Exciting modes due to the aberration of gravitational waves: Measurability for extreme-mass-ratio inspirals

TL;DR

This paper investigates how relativistic aberration affects gravitational wave signals from extreme-mass-ratio inspirals, demonstrating that higher modes can be excited and measured, enabling velocity and cluster dispersion estimates at large distances.

Contribution

It derives expressions for aberration effects on gravitational waves and shows their measurability, allowing for velocity measurements and bias reduction in parameter estimation.

Findings

Higher modes are excited by velocities around 1000 km/s.

Velocity can be measured to a few percent accuracy at SNR 100.

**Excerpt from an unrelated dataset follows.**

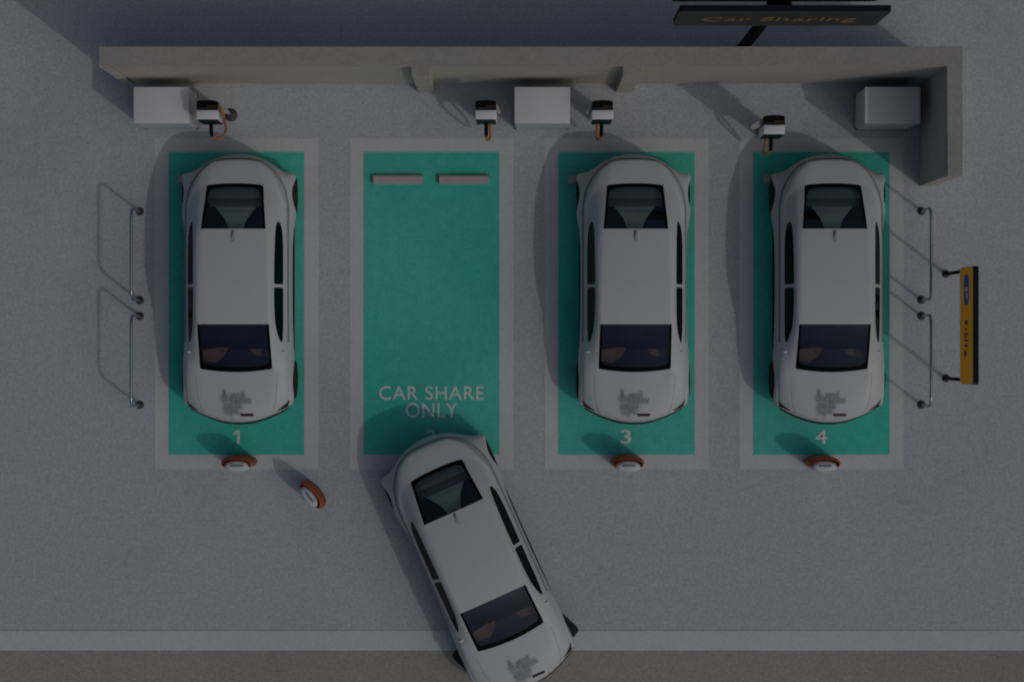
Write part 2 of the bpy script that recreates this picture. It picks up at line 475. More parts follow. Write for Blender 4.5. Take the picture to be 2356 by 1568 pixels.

Aberration effects can bias mass estimates if ignored.

Abstract

Gravitational waves from a source moving relative to us can suffer from special-relativistic effects such as aberration. The required velocities for these to be significant are on the order of $1000\,\textrm{km s}^{-1}$. This value corresponds to the velocity dispersion that one finds in clusters of galaxies. Hence, we expect a large number of gravitational-wave sources to have such effects imprinted in their signals. In particular, the signal from a moving source will have its higher modes excited, i.e., $(3,3)$ and beyond. We derive expressions describing this effect, and study its measurability for the specific case of a circular, non-spinning extreme-mass-ratio inspiral. We find that the excitation of higher modes by a peculiar velocity of $1000\,\textrm{km\,s}^{-1}$ is detectable for such inspirals with signal-to-noise ratios of $\gtrsim20$. Using a Fisher matrix analysis, we show that the velocity of the source can be measured to a precision of just a few percent for a signal-to-noise ratio of 100. If the motion of the source is ignored parameter estimates could be biased, e.g., the estimated masses of the components through a Doppler shift. Conversely, by including this effect in waveform models, we could measure the velocity dispersion of clusters of galaxies at distances inaccessible to light.